Whoa ... What Kind of Firearm?

Marko Kloos

New member
It's an MG3, the German standard GPMG. I believe they manufacture it under license over there. It's essentially an MG42 in 7.62x51mm, with some minor design changes and a somewhat reduced rate of fire. You can tell it's an MG3 rather than a MG42 by the AA sight on the receiver (folded down into storage position in the picture.)

It was our standard general purpose medium MG when I was in the service....I've seen the thing from that angle many times.
 

KSFreeman

New member
MG3. Sometimes mistaken for MG710-1.

It's operation is as Lend sez.

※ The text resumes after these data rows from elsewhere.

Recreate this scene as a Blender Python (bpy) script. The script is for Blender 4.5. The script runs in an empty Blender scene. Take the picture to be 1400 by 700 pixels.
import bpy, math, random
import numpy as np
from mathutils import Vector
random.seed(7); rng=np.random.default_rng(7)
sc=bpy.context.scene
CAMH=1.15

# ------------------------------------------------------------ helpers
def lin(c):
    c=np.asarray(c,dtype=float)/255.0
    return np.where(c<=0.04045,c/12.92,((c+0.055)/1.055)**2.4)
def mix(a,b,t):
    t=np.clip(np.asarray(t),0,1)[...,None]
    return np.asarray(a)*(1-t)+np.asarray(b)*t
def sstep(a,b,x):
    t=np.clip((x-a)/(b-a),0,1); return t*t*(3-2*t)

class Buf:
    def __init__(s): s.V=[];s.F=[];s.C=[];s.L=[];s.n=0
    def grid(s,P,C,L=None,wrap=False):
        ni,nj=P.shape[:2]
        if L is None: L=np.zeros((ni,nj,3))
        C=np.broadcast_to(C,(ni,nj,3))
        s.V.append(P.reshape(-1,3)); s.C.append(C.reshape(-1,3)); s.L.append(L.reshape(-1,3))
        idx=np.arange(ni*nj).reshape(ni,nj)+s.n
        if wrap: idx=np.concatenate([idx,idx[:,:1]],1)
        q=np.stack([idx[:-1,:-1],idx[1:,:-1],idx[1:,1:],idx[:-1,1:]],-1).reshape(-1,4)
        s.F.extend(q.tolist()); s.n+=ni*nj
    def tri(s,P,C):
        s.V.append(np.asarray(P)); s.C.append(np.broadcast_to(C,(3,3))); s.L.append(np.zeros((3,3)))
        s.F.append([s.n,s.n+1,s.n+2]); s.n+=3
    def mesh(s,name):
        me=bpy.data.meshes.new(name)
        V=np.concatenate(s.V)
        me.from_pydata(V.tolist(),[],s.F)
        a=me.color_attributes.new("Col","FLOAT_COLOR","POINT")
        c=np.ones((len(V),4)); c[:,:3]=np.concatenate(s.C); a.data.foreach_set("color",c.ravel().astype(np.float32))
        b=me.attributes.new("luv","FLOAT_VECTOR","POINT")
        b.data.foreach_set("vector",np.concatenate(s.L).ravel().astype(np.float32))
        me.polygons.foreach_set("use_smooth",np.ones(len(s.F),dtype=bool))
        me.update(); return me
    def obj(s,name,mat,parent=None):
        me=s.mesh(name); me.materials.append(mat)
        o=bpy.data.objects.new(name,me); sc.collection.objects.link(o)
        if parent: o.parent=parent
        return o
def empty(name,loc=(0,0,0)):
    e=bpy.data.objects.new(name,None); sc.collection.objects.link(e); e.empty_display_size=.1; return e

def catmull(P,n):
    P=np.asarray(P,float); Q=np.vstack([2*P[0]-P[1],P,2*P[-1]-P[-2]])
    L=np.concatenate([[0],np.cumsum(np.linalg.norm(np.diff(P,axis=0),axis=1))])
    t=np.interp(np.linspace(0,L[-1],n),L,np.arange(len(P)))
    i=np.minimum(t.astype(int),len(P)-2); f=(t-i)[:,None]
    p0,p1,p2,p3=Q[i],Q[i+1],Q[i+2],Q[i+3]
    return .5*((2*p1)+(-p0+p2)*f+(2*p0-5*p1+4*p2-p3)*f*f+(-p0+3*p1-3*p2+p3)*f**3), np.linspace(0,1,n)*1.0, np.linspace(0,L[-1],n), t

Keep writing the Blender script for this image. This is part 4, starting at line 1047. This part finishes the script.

Rheinmettal sold the license in the late `60s if foggy memory serves. Cannot remember when tooling up began over there. Can look it up in the library at the FBP if you want.
 

MuzzleBlast

New member
It's essentially an MG42 in 7.62x51mm, with some minor design changes and a somewhat reduced rate of fire.
In other words, it is pretty much the perfect medium belt-fed machine gun. Wonder why we are using the FN MAG instead?
 

40ozflatfoot

New member
Wonder why we are using the FN MAG instead?
Politics.

I read somewhere that the MG-42 was not used nearly as much as the MG-34 because of its very high cyclic rate. You could go through a belt before you could get your finger off the trigger. Stories I heard from WWII GIs that fought the Germans said that it fired so fast that you couldn't hear the individual detonations; just one brief burrrrrp, then silence. True or false?
 

Danger Dave

New member
True. the MG42 had a ridiculously high cyclic rate. It sounds more like a loud burp than a gun. I've heard one fire live - it's a great way to send money downrange quickly. I've heard from one veteran that our soldiers called them "rattlers" because they sounded like a rattlesnake when fired.